▶ **AVAILABLE DATA**
···

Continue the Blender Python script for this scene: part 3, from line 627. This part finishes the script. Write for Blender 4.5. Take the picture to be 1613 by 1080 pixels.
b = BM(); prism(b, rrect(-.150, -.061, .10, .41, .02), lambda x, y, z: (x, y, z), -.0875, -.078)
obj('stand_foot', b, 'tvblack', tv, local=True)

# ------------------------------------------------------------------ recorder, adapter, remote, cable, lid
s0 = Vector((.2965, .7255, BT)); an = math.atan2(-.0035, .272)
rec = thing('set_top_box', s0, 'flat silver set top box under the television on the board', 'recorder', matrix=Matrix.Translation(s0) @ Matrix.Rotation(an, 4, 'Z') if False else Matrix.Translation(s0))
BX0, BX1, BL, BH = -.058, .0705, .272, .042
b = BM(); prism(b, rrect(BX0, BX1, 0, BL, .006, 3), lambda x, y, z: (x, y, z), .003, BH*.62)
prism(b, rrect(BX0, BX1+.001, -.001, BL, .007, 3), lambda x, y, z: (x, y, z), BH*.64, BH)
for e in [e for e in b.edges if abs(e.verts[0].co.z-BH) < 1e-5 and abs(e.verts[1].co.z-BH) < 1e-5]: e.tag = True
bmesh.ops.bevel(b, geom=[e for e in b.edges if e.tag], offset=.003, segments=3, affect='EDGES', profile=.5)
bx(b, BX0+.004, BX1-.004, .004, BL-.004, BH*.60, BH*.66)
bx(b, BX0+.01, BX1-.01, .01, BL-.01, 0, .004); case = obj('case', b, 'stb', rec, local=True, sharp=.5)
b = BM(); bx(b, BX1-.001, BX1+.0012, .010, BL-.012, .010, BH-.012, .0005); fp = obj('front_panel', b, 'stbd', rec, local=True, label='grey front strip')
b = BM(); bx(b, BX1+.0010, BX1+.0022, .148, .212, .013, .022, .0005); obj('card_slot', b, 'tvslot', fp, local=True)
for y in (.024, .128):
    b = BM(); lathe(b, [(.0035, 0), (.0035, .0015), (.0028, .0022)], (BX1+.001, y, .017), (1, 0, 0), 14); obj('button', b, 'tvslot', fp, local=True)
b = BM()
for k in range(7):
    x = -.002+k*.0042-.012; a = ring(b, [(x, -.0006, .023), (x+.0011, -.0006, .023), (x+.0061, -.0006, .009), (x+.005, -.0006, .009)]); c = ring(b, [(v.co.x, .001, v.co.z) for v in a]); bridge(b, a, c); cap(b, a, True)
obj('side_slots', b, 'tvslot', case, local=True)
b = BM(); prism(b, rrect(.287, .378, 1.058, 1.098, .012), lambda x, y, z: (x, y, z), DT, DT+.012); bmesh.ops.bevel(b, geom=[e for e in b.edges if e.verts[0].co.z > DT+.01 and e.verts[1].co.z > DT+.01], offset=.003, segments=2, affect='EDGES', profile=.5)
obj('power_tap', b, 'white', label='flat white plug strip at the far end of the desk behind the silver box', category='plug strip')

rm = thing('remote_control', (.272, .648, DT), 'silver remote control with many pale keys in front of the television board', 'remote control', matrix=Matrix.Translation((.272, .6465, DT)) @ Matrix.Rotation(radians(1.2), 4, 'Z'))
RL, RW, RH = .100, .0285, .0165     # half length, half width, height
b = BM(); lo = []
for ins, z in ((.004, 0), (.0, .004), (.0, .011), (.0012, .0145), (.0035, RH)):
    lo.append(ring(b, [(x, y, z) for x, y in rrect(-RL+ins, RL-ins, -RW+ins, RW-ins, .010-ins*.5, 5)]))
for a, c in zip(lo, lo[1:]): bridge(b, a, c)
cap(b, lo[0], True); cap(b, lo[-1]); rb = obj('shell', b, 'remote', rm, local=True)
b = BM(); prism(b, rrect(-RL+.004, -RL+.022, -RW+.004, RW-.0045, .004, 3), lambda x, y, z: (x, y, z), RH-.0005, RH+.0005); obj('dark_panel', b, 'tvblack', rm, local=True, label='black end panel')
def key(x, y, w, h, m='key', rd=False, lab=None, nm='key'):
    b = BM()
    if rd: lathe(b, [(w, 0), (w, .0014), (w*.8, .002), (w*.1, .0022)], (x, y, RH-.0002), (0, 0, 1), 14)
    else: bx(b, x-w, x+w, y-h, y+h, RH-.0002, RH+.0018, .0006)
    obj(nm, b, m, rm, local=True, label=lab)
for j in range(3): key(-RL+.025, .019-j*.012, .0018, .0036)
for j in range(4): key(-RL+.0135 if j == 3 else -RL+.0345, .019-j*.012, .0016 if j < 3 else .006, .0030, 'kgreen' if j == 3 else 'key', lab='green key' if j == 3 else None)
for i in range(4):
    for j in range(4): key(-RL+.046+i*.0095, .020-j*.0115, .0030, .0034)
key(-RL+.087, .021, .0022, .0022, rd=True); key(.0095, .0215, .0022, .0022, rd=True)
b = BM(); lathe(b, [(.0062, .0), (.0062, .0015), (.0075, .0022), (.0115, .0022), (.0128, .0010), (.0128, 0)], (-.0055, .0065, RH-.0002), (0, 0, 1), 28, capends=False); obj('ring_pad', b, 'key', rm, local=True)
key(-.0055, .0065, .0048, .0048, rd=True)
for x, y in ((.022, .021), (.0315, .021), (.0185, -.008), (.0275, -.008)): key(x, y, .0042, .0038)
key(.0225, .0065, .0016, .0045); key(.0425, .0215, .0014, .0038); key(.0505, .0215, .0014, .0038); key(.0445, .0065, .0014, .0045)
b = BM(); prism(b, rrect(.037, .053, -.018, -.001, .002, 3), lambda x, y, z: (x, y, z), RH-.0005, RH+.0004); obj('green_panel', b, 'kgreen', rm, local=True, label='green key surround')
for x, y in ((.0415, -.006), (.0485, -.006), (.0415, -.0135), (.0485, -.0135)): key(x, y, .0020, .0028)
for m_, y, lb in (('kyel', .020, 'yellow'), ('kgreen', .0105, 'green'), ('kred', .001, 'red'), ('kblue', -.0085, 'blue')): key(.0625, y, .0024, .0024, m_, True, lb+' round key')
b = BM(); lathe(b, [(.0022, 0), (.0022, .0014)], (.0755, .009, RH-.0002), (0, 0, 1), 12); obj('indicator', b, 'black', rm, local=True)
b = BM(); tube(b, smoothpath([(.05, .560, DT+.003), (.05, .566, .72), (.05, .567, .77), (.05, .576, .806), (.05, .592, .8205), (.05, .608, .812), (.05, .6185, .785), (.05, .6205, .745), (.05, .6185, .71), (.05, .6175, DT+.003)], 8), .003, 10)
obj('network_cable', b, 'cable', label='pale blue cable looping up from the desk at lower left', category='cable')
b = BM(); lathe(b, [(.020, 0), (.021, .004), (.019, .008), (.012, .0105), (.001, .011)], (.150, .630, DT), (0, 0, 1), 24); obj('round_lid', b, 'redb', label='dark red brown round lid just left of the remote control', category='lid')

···

▶ **EXERCISE INSTRUCTIONS**
Include the first line, the line containing "obj('stand_foot', b, 'tvblack', tv, local=True)", and every line between them, copied exactly from the material above; output no other line.

▶ **RESPONSE TO THE EXERCISE**
Continue the Blender Python script for this scene: part 3, from line 627. This part finishes the script. Write for Blender 4.5. Take the picture to be 1613 by 1080 pixels.
b = BM(); prism(b, rrect(-.150, -.061, .10, .41, .02), lambda x, y, z: (x, y, z), -.0875, -.078)
obj('stand_foot', b, 'tvblack', tv, local=True)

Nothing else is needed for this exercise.